19 outubro 2025

Professorado e quarta de cinzas

 


Sem romantismos para quarta-feira: no dia quinze de outubro o Brasil comemora o dia dos professores, e nos dá até um ponto facultativo de presente. Entretanto, sem romantismos, é preciso dizer, ainda que apontando um sujeito gramatical genérico:  o Brasil torna cada vez mais difícil comemorar o dia dos professores.

Os motivos são múltiplos e conhecidos. Podemos falar de salários, condições de trabalho, adoecimento mental e físico e mais uma miríade de causas. Todas importantes, todas dignas de um debate profundo e sério. Mas o que destaco é outra coisa.

O professorado trabalha com conhecimento. E o conhecimento, como a autoajuda já popularizou, não é a mesma coisa que informação. Então, voltando ao ponto: o professorado trabalha com conhecimento, que diferente da informação, é constituído por meio da reflexão, do diálogo, da pesquisa e da comparação. O conhecimento, na lógica capitalista, é a mercadoria que o professorado tenta vender em sala de aula e falha miseravelmente.

As razões do fracasso são quase sempre atribuídas a nós, o professorado. E como uma boa dose de autocrítica é sempre bem vinda, em parte é nossa culpa, mesmo. Mas uma parte ínfima, muito pequena, e em muitos casos uma culpa que se origina na necessidade de pagar contas cada vez mais caras e que exigem mil escolas e mil aulas por semana.

A principal razão é outra, mais grave, porque genérica; mais preocupante, porque nos damos conta e nada parecemos fazer: nós, como sociedade, estamos cada vez mais refratários ao conhecimento como prática de informação aliada ao diálogo, à reflexão e à pesquisa. E generalizo mais: me refiro à humanidade, bem generalizado mesmo. Eu sei, muitos dirão que uma impressão pessoal não é um argumento válido – e é verdade, digo isso sempre aos meus alunos. No entanto, como este texto não é uma reação do ENEM nem um artigo científico, me dou a licença de registrar aquilo que vejo todos os dias, no cotidiano mais habitual e nas salas de aula: cada vez menos queremos ler, refletir, produzir.

E se nos tornarmos caçadores de culpa, podemos pulverizá-la em celulares, redes sociais, na inteligência artificial, na informação cada vez mais fácil – e por isso mesmo – mais falseada. Estaremos certos se fizermos isso, mas trago mais um todavia: o problema está em nós mesmos.
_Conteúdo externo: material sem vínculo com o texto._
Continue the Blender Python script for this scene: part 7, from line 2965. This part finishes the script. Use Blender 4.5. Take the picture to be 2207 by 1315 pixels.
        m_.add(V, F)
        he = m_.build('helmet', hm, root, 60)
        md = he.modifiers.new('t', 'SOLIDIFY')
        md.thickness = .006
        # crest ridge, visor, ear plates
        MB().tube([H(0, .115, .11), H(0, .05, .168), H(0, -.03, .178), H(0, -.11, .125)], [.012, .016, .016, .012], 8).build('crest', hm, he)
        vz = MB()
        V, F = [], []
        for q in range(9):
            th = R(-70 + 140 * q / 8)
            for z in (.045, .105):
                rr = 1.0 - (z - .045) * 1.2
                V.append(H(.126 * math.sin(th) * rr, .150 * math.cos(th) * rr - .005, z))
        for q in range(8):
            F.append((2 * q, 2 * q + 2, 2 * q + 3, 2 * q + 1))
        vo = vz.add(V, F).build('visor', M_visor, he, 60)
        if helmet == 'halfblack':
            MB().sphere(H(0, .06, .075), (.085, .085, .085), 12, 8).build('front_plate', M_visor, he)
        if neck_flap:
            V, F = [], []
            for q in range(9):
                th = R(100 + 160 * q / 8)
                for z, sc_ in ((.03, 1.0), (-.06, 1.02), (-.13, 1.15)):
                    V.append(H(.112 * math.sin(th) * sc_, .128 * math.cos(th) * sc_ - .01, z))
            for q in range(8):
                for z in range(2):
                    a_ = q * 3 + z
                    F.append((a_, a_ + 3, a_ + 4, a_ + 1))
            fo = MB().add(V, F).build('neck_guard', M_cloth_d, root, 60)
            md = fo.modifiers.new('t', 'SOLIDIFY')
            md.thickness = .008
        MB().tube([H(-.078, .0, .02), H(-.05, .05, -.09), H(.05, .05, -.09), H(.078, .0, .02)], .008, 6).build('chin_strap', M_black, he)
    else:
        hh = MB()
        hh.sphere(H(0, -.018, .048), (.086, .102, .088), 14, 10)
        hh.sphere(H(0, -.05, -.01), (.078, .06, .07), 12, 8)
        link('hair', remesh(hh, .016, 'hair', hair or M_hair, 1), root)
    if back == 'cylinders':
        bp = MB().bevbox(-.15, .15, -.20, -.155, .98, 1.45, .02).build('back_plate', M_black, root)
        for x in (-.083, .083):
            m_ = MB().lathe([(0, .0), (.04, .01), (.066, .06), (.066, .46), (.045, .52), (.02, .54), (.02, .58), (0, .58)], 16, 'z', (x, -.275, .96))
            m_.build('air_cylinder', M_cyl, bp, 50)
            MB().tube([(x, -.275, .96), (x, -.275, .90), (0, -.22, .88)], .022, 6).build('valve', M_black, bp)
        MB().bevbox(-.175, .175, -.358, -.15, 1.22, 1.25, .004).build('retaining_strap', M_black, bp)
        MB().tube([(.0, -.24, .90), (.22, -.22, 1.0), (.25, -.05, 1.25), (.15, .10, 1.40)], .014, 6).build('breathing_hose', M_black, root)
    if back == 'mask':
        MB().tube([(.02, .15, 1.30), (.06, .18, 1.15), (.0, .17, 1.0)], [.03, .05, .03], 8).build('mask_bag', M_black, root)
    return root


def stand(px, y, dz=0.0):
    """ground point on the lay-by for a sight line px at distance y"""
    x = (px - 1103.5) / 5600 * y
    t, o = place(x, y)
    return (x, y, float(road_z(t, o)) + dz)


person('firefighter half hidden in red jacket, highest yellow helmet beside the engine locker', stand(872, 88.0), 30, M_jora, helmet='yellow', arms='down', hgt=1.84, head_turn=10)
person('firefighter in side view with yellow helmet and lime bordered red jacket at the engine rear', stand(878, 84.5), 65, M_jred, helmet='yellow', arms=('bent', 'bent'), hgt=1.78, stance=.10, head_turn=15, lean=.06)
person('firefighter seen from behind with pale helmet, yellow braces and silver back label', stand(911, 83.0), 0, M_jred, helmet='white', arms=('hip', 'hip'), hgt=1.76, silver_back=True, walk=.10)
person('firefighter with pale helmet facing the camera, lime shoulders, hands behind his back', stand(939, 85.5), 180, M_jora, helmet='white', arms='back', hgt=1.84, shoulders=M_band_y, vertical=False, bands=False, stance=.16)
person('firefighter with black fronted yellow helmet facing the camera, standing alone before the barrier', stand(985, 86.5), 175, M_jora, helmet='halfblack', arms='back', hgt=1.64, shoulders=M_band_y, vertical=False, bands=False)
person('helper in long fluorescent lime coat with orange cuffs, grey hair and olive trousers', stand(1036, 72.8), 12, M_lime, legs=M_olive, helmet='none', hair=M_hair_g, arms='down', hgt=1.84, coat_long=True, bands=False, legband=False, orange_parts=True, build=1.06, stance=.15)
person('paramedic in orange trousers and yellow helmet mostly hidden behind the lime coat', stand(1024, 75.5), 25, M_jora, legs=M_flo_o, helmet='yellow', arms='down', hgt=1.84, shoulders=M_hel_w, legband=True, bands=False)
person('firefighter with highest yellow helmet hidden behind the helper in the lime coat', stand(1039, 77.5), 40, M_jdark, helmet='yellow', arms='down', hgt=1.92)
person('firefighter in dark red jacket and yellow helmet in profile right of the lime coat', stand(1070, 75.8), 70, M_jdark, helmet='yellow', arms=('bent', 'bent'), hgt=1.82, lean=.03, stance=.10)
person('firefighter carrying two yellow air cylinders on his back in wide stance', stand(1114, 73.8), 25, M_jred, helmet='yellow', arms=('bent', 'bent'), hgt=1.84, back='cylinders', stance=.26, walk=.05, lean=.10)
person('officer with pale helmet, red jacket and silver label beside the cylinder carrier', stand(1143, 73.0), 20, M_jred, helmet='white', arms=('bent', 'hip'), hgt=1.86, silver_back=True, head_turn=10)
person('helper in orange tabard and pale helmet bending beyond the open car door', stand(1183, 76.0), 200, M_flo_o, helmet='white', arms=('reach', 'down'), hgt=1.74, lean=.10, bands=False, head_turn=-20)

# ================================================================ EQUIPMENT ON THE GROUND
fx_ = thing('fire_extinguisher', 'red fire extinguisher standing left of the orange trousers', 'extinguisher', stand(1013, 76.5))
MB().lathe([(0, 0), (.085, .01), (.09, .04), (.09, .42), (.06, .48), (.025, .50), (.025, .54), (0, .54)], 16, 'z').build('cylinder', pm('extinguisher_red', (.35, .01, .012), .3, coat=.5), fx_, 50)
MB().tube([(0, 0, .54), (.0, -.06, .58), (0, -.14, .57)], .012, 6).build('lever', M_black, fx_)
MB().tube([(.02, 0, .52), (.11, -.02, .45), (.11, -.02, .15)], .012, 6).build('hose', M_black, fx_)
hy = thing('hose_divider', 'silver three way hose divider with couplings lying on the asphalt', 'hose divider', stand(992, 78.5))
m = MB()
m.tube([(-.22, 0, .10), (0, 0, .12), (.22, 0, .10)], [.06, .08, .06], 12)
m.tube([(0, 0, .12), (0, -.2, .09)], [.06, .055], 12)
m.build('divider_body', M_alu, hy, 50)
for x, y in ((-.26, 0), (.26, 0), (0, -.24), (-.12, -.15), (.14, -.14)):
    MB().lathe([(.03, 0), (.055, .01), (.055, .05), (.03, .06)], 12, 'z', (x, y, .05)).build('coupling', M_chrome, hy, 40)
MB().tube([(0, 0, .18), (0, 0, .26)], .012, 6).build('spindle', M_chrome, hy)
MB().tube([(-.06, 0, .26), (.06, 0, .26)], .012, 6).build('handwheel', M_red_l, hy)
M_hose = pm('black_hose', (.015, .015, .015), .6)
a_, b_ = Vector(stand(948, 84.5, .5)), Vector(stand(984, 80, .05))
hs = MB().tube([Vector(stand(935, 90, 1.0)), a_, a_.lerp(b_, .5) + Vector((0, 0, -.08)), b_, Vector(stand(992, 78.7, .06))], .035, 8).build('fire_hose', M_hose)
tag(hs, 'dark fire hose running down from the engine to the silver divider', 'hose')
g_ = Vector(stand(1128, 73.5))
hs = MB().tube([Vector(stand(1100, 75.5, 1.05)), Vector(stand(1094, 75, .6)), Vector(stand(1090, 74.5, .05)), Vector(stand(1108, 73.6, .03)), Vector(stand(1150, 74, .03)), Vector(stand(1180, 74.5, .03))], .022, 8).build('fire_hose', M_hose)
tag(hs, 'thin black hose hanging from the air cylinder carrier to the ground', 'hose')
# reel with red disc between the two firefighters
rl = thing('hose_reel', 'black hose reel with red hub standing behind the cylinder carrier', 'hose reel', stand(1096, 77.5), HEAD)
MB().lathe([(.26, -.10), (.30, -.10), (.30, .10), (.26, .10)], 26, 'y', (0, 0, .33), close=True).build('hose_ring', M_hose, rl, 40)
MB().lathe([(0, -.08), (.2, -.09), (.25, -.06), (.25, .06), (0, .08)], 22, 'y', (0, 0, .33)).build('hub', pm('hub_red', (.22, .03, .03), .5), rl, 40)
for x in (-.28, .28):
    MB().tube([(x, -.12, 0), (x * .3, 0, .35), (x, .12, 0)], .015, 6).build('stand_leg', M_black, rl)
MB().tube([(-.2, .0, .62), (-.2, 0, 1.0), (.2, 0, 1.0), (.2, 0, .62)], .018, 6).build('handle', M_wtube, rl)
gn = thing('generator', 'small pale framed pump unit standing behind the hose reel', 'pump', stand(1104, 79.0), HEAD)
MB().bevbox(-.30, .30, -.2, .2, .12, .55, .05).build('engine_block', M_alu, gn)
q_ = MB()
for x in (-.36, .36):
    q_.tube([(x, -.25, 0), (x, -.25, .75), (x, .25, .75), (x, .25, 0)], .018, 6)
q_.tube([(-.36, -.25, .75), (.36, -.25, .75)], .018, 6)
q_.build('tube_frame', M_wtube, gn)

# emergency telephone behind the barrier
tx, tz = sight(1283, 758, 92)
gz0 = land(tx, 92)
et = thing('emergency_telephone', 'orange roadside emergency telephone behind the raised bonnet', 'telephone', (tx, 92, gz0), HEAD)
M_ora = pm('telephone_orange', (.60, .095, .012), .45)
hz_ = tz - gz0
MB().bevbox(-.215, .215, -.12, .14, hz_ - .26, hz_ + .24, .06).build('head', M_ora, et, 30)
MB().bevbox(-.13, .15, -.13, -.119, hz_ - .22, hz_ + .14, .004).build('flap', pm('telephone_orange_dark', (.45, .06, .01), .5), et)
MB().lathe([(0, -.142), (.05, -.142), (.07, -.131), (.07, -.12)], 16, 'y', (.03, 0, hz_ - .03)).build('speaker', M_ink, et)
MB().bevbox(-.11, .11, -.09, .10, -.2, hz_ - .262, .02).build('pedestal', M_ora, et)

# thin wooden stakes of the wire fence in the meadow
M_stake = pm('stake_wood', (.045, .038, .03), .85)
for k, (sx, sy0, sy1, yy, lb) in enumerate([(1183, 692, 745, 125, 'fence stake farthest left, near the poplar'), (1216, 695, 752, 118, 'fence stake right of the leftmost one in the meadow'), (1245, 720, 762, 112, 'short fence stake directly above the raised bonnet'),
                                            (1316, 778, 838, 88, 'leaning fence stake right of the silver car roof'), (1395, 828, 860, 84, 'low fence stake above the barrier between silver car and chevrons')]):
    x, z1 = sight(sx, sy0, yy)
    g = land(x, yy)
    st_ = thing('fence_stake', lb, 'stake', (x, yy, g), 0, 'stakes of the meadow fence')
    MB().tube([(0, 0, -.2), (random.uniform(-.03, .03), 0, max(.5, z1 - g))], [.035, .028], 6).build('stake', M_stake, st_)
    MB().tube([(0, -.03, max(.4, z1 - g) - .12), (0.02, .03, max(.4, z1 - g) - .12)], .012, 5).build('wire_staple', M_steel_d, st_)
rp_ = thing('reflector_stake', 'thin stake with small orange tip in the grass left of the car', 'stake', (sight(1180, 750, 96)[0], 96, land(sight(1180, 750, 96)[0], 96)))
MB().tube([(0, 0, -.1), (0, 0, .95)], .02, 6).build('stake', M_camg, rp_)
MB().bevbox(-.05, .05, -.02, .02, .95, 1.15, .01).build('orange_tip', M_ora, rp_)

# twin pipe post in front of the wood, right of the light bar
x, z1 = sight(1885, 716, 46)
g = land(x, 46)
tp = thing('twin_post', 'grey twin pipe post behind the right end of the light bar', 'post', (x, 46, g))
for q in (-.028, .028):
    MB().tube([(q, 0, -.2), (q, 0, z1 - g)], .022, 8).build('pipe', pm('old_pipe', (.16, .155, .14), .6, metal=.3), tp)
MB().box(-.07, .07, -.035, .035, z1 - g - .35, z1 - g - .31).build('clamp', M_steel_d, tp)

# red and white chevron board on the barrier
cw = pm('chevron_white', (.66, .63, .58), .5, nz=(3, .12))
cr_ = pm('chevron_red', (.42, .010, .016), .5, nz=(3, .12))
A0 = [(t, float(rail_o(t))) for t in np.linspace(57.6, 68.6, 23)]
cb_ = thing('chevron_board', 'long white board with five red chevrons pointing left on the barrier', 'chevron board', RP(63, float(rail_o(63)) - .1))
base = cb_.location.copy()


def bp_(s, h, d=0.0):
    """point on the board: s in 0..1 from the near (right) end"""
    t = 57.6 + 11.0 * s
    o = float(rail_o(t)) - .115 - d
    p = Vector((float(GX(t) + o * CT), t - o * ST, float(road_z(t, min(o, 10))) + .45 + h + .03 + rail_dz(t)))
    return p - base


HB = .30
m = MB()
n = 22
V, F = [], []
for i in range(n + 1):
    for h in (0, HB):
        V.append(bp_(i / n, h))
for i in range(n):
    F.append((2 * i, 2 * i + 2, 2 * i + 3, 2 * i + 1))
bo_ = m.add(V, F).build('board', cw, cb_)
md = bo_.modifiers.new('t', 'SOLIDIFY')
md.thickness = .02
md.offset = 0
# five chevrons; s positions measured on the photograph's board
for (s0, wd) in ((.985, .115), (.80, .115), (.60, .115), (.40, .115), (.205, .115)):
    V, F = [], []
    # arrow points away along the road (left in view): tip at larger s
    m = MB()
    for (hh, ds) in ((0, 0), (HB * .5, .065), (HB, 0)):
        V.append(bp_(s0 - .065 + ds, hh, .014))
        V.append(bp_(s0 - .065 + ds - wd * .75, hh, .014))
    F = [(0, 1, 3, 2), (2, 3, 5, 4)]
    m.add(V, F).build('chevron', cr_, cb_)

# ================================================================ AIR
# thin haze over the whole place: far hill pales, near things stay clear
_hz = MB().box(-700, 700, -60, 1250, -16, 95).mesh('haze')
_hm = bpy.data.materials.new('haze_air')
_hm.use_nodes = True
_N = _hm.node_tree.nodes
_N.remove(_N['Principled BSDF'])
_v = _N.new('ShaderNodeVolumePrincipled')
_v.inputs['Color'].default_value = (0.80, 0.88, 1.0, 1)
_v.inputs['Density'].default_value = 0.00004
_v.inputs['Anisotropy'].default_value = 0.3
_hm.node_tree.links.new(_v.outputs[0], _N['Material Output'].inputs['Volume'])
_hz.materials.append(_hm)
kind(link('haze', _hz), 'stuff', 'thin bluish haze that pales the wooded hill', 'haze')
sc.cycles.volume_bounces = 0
No anestesiamento a que nos permitimos por causa de tudo que foi mencionado, na promoção dessa paralisação e das facilidades desumanizantes, no cada vez mais comum construir de opiniões abdicando dos fatos. Nesse sentido, os fatos, o observar e analisar dos fatos, o formular de abstrações e teorias, passos iniciais e básicos do conhecimento, são cada vez mais ignorados e delegados a algoritmos.

Sim, há pouco o que comemorar. “E no entanto é preciso cantar”, disse o Vinicius na Marcha da quarta-feira de cinzas. Esse ano o dia dos professores é uma quarta, ponto facultativo no meio da semana, uma quarta de cinzas que se segue ao esgotamento, não à festa.

“Há tão grandes promessas de luz”, diz a mesma canção. É preciso acreditar nisso. É preciso alegrar a cidade. Conhecimento é gerado por dor, mas depois traz alegria. Na quarta de cinzas do professorado, em meio a tantos todavias, penso sempre nos porquês. Os porquês fazem cantar.